On avait quitté Radiohead en 1997, suite à deux événements majeurs : OK Computer, et, dans la tournée qui a suivi un concert mémorable à Rock Werchter. Puis, secret et silence, jusqu’à l’annonce d’une tournée non sponsorisée, sans aucun album à vendre. Ils sont venus de nouveau à Werchter, mais sous chapiteau, pour ce qui fut une des expériences les plus surréelles de ma vie. Lors de ce concert, on a pu entendre quantité d’inédits, qui ne ressemblaient absolument pas à ce qu’on connaissait du groupe. Quelques semaines plus tard, la première partie de ces enregistrements voyait le jour.
Everything In Its Right Place avait déjà frappé tous les esprits lors des concerts, avec son intro traînante à l’orgue, et une fin qui part dans tous les sens : Jonny Greenwood samplant et manipulant en temps réel la voix de Thom Yorke. Déjà, après quelques minutes, on se retrouve déjà face à un des plus grands morceaux du groupe. Kid A, la "chanson" suit, est en fait une sorte de collage musical étrange, influencé par quelques terroristes des circuits imprimés à la Aphex Twin ou Squarepusher. Voix complètement sous acide, basse puissante, mais absence complète de structure reconnaissable, et de guitares. C’est ce qui avait choqué à l’époque : on savait Radiohead de nature expérimentale, mais de là à quasi virer les guitares, il fallait le faire…
The National Anthem tient debout grâce, comme souvent, à la basse de Colin Greenwood, et alors que le morceau semble somme toute assez classique, il se finit en free jazz complètement à la masse, avant que le cousin d’Exit Music (For A Film), How To Disappear Completely, montre pour la première fois qua la technologie peut aussi transporter des émotions. Optimistic foule un terrain déjà plus connu, avec, il semble, une guitare quelque part derrière. Mais le morceau en lui-même, et les percussions tribales font vite comprendre qu’on n’est plus vraiment avec le groupe de Creep…
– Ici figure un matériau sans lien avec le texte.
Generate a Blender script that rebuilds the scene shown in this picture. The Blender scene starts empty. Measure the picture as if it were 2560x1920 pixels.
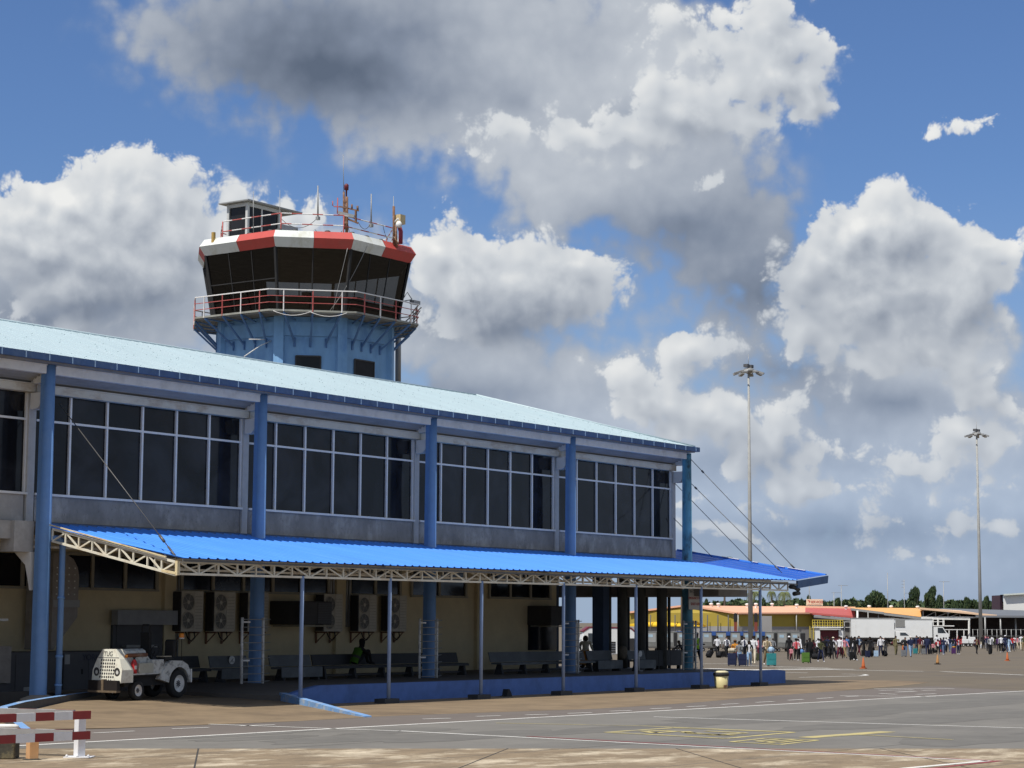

Et que dire d’Idioteque, le morceau qui avait scotché tout le monde sur place en concert. Un immense beat techno, une manipulation sonore grandiose, des paroles typiquement parano et un autre grand moment. Le sombre Motion Picture Soundtrack clôt un album choquant, peut-être moins maintenant quand on connaît les trois albums qui ont suivi, mais Kid A reste toujours un monument, et LA référence en matière de réinvention sonore. Alors que des tonnes de groupes se revendiquaient de Radiohead, ils ont décidé de se réinventer, s’attirant un immense respect et élargissant leur audience.